## Task brief
Your task is to output the listing word for word, with pictures excluded.

## Information supplied
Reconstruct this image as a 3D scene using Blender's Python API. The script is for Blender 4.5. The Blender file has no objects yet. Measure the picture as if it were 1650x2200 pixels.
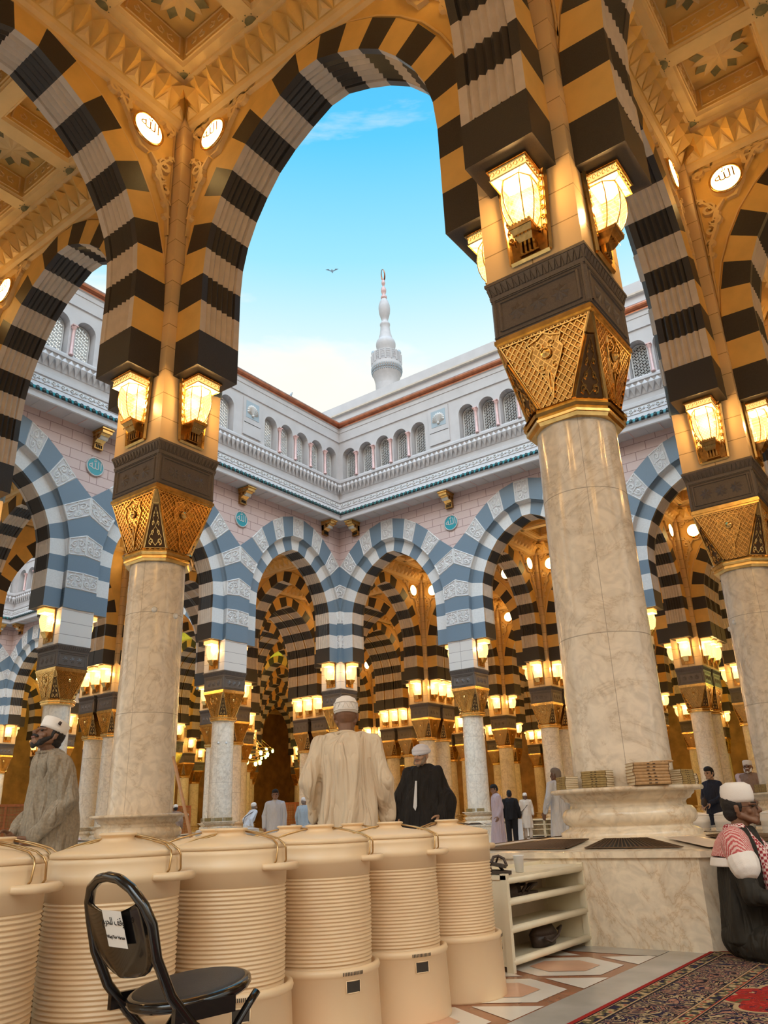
import bpy, math, random
from mathutils import Vector, Matrix, noise
R = random.Random(7)
sin, cos, pi, sqrt = math.sin, math.cos, math.pi, math.sqrt
scene = bpy.context.scene
COL = scene.collection
CAM = Vector((2.4108, -6.2821, .7681)); YAW = 2.2005
K = 1.16            # final scale of the whole place (column spacing 6 -> 6.96 m)

# ------------------------------------------------------------------ materials
MATS = {}
def nodes_mat(name):
    m = bpy.data.materials.new(name); m.use_nodes = True
    nt = m.node_tree; b = nt.nodes['Principled BSDF']; MATS[name] = m
    return m, nt, b
def N(nt, t, **kw):
    n = nt.nodes.new(t)
    for k, v in kw.items():
        if k in n.inputs: n.inputs[k].default_value = v
        else: setattr(n, k, v)
    return n
def coords(nt, scale=(1, 1, 1), rnd=False, kind='Object'):
    tc = N(nt, 'ShaderNodeTexCoord'); mp = N(nt, 'ShaderNodeMapping'); mp.inputs['Scale'].default_value = scale
    nt.links.new(tc.outputs[kind], mp.inputs['Vector'])
    if rnd:
        oi = N(nt, 'ShaderNodeObjectInfo'); mu = N(nt, 'ShaderNodeVectorMath', operation='SCALE'); mu.inputs[0].default_value = (17, 31, 23)
        nt.links.new(oi.outputs['Random'], mu.inputs['Scale']); nt.links.new(mu.outputs[0], mp.inputs['Location'])
    return mp.outputs[0]
def ramp(nt, fac, stops, mode='LINEAR'):
    r = N(nt, 'ShaderNodeValToRGB'); r.color_ramp.interpolation = mode
    while len(r.color_ramp.elements) < len(stops): r.color_ramp.elements.new(.5)
    for e, (p, c) in zip(r.color_ramp.elements, stops): e.position = p; e.color = tuple(c) + ((1,) if len(c) == 3 else ())
    nt.links.new(fac, r.inputs[0]); return r.outputs[0]
def mixc(nt, fac, a, b, mode='MIX'):
    m = N(nt, 'ShaderNodeMix', data_type='RGBA', blend_type=mode)
    for i, v in ((0, fac), (6, a), (7, b)):
        if hasattr(v, 'is_linked') or hasattr(v, 'links'): nt.links.new(v, m.inputs[i])
        else: m.inputs[i].default_value = v if i == 0 else tuple(v) + ((1,) if len(v) == 3 else ())
    return m.outputs[2]
def mth(nt, op, a, b=None, c=None):
    m = N(nt, 'ShaderNodeMath', operation=op)
    for i, v in enumerate((a, b, c)):
        if v is None: continue
        if hasattr(v, 'links'): nt.links.new(v, m.inputs[i])
        else: m.inputs[i].default_value = v
    return m.outputs[0]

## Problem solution
Reconstruct this image as a 3D scene using Blender's Python API. The script is for Blender 4.5. The Blender file has no objects yet. Measure the picture as if it were 1650x2200 pixels.
import bpy, math, random
from mathutils import Vector, Matrix, noise
R = random.Random(7)
sin, cos, pi, sqrt = math.sin, math.cos, math.pi, math.sqrt
scene = bpy.context.scene
COL = scene.collection
CAM = Vector((2.4108, -6.2821, .7681)); YAW = 2.2005
K = 1.16            # final scale of the whole place (column spacing 6 -> 6.96 m)

# ------------------------------------------------------------------ materials
MATS = {}
def nodes_mat(name):
    m = bpy.data.materials.new(name); m.use_nodes = True
    nt = m.node_tree; b = nt.nodes['Principled BSDF']; MATS[name] = m
    return m, nt, b
def N(nt, t, **kw):
    n = nt.nodes.new(t)
    for k, v in kw.items():
        if k in n.inputs: n.inputs[k].default_value = v
        else: setattr(n, k, v)
    return n
def coords(nt, scale=(1, 1, 1), rnd=False, kind='Object'):
    tc = N(nt, 'ShaderNodeTexCoord'); mp = N(nt, 'ShaderNodeMapping'); mp.inputs['Scale'].default_value = scale
    nt.links.new(tc.outputs[kind], mp.inputs['Vector'])
    if rnd:
        oi = N(nt, 'ShaderNodeObjectInfo'); mu = N(nt, 'ShaderNodeVectorMath', operation='SCALE'); mu.inputs[0].default_value = (17, 31, 23)
        nt.links.new(oi.outputs['Random'], mu.inputs['Scale']); nt.links.new(mu.outputs[0], mp.inputs['Location'])
    return mp.outputs[0]
def ramp(nt, fac, stops, mode='LINEAR'):
    r = N(nt, 'ShaderNodeValToRGB'); r.color_ramp.interpolation = mode
    while len(r.color_ramp.elements) < len(stops): r.color_ramp.elements.new(.5)
    for e, (p, c) in zip(r.color_ramp.elements, stops): e.position = p; e.color = tuple(c) + ((1,) if len(c) == 3 else ())
    nt.links.new(fac, r.inputs[0]); return r.outputs[0]
def mixc(nt, fac, a, b, mode='MIX'):
    m = N(nt, 'ShaderNodeMix', data_type='RGBA', blend_type=mode)
    for i, v in ((0, fac), (6, a), (7, b)):
        if hasattr(v, 'is_linked') or hasattr(v, 'links'): nt.links.new(v, m.inputs[i])
        else: m.inputs[i].default_value = v if i == 0 else tuple(v) + ((1,) if len(v) == 3 else ())
    return m.outputs[2]
def mth(nt, op, a, b=None, c=None):
    m = N(nt, 'ShaderNodeMath', operation=op)
    for i, v in enumerate((a, b, c)):
        if v is None: continue
        if hasattr(v, 'links'): nt.links.new(v, m.inputs[i])
        else: m.inputs[i].default_value = v
    return m.outputs[0]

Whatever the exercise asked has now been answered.